Custom Loss Functions in Fuel Moisture Modeling
Jonathon Hirschi
TL;DR
The paper investigates whether custom loss functions that emphasize accuracy on drier fuels can improve wildfire ROS forecasts derived from FMC predictions. It compares 12 loss schemes (including exponentially weighted and ROS-based weights) across three static ML models (Linear Regression, Random Forest, XGBoost) using spatiotemporal cross-validation on RAWS data, then converts FMC forecasts to ROS via a 3 m/s wind curve. Results show only modest overall gains in ROS RMSE, with stronger improvements during the driest period (ROS-weighted loss up to ~4.7% reduction; exponential weight ~3.4%). The work demonstrates that simple, physically motivated loss weighting can yield practical gains for ROS forecasting, though further validation with recursive models and broader datasets is needed to confirm real-time wildfire simulation benefits.
Abstract
Fuel moisture content (FMC) is a key predictor for wildfire rate of spread (ROS).
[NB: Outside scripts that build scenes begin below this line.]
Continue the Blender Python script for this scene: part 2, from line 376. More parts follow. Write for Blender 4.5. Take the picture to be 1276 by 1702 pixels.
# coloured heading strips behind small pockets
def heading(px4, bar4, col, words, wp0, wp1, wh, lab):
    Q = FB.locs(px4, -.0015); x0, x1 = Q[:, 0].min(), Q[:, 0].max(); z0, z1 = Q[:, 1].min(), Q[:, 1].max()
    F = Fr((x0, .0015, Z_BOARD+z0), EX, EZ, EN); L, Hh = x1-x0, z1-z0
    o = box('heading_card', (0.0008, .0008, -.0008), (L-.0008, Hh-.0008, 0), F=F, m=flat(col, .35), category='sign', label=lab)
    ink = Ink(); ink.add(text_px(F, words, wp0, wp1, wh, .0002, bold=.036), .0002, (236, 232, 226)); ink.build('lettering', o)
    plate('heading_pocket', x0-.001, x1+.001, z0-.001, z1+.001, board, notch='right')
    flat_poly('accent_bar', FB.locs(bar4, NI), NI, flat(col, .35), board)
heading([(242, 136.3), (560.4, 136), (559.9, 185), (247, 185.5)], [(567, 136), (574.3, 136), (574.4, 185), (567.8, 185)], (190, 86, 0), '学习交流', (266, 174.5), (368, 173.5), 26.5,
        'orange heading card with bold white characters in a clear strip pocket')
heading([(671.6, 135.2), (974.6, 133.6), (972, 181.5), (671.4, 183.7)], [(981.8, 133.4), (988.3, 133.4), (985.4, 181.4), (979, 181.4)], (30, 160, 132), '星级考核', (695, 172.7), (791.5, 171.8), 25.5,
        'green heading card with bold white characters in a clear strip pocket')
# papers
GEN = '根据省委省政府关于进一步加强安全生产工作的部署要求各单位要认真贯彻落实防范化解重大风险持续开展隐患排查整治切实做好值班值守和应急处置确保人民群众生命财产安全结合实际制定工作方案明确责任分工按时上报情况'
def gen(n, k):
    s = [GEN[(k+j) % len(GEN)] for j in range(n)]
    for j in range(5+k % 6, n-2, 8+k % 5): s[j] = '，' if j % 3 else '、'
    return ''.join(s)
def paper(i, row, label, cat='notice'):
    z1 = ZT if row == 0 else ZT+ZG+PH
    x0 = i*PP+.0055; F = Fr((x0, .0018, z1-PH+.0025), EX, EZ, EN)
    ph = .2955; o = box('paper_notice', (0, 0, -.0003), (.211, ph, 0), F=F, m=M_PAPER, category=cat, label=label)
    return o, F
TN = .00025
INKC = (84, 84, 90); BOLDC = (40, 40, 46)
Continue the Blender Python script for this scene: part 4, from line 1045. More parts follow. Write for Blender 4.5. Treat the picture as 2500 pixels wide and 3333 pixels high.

Machine learning models of FMC are being used more in recent years, augmenting or replacing traditional physics-based approaches. Wildfire rate of spread (ROS) has a highly nonlinear relationship with FMC, where small differences in dry fuels lead to large differences in ROS. In this study, custom loss functions that place more weight on dry fuels were examined with a variety of machine learning models of FMC. The models were evaluated with a spatiotemporal cross-validation procedure to examine whether the custom loss functions led to more accurate forecasts of ROS. Results show that the custom loss functions improved accuracy for ROS forecasts by a small amount. Further research would be needed to establish whether the improvement in ROS forecasts leads to more accurate real-time wildfire simulations.